April 11, 1812: A Hobhouse, Sligo, Byron and Lamb

On April 11, 1812, John Cam Hobhouse, records in his diary, that he had breakfast with the Marquis of Sligo. The Marquis will soon be arrested for abducting sailors.  The Marquis will be convicted in December and ordered to pay a fine of five thousand pounds and be imprisoned four months in Newgate prison. 

The night before Hobhouse had seen at the play called "The Quadrupeds; or Manager’s Last Kick" after which he spent a pound on a prostitute.

In the evening of April 11, Hobhouse is dining with Lord Glenbervie, Lord Byron, Lady Sheffield, and others including perhaps Henri-Benjamin Constant. Constant was a Swiss-born French nobleman and writer. The diary records either Constant or Hobhouse as cutting “butter with a spoon from excess of delicacy – horrid work”. 

The information for April 11 is taken from the summaries of Hobhouse's diary in Peter Cochran's extremely interesting website which can be found here

John Cam Hobhouse has a good claim to being Lord Byron's best friend. They had met and become friends as students at Trinity College. Hobhouse traveled with Byron in the Peninsula, Greece and Turkey. Childe Harold's fourth canto  is dedicated to him. He was also Byron's best man when Byron married. After Byron left England, Hobhouse would have a very successful political career. 

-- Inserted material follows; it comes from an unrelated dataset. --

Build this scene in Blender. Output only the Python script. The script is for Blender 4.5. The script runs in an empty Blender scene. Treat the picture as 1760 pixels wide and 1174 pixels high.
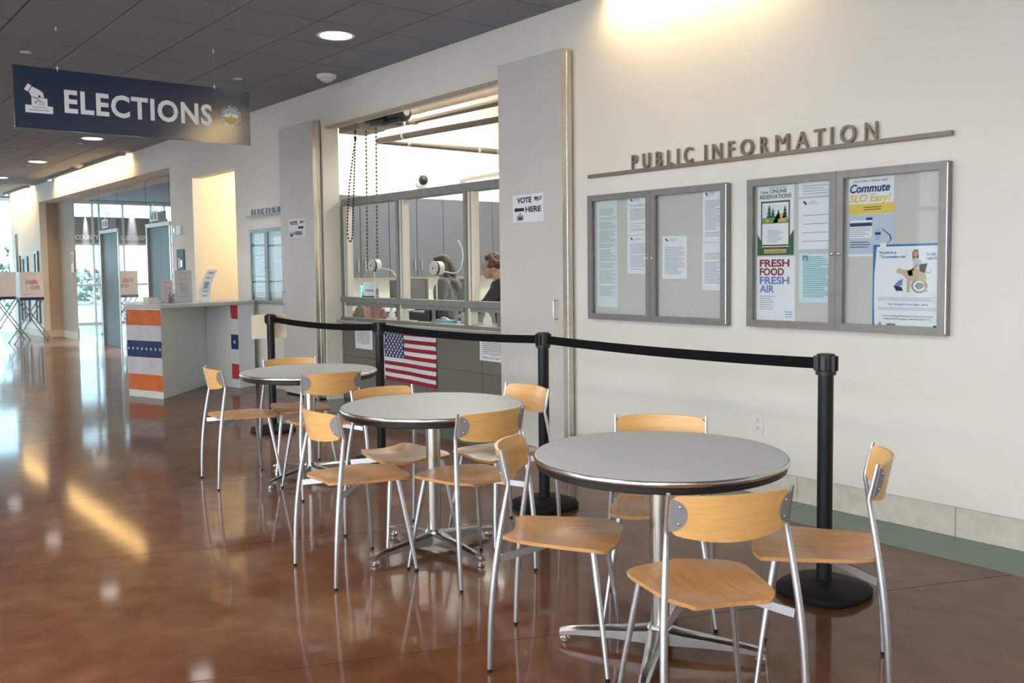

Lady Caroline Lamb is not mentioned as being present that April evening. She and Byron had already started their affair. She would become more and more obsessed with Byron and try to accompany him to as many engagements as she could. If she was not invited, she would sometimes wait for him outside the house or place he might be attending. In April of 1812, one can already sense some exasperation on the part of Byron, mixed with great admiration for her, in a letter he may have written that month. The letter is reproduced below:

[April 1812?]

I never supposed you artful, we are all selfish, nature did that for us, but even when you attempt deceit occasionally, you cannot maintain it, which is all the better, want of success will curb the tendency.         
Every word you utter, every line you write proves you to be either sincere or a fool, now as I know you are one I must believe you the other. I never knew a woman with greater or more pleasing talents, general as in a woman they should be, something of everything, and too much of nothing, but these are unfortunately coupled with a total want of common conduct.       
For instance the note to your page, do you suppose I delivered it? or did you mean that I should? I did not of course.       
Then your heart — my poor Caro, what a little volcano! that pours lava through your veins, and yet I cannot wish it a bit colder, to make a marble slab of, as you sometimes see (to understand my foolish metaphor) brought in vases table and see from Vesuvius when hardened after an eruption.         
To drop my detestable tropes and figures you know I have always thought you the cleverest most agreeable, absurd, amiable, perplexing, dangerous fascinating little being that lives now or ought to have lived 2000 years ago.         
I wont talk to you of beauty, I am no judge, but our beauties cease to be so when near you, and therefore you have either some or something better. And now, Caro, this nonsense is the first and last compliment (if it be such) I even paid you, you have often reproached me as wanting in that respect, but others will make up the deficiency … All that you so often say, I feel, can more be said or felt?         
This same prudence is tiresome enough but one must maintain it, or what can we do to be saved?   Keep to it.
 [written on cover] If you write at all, write at usual — but do as you please, only as I never see you — Basta!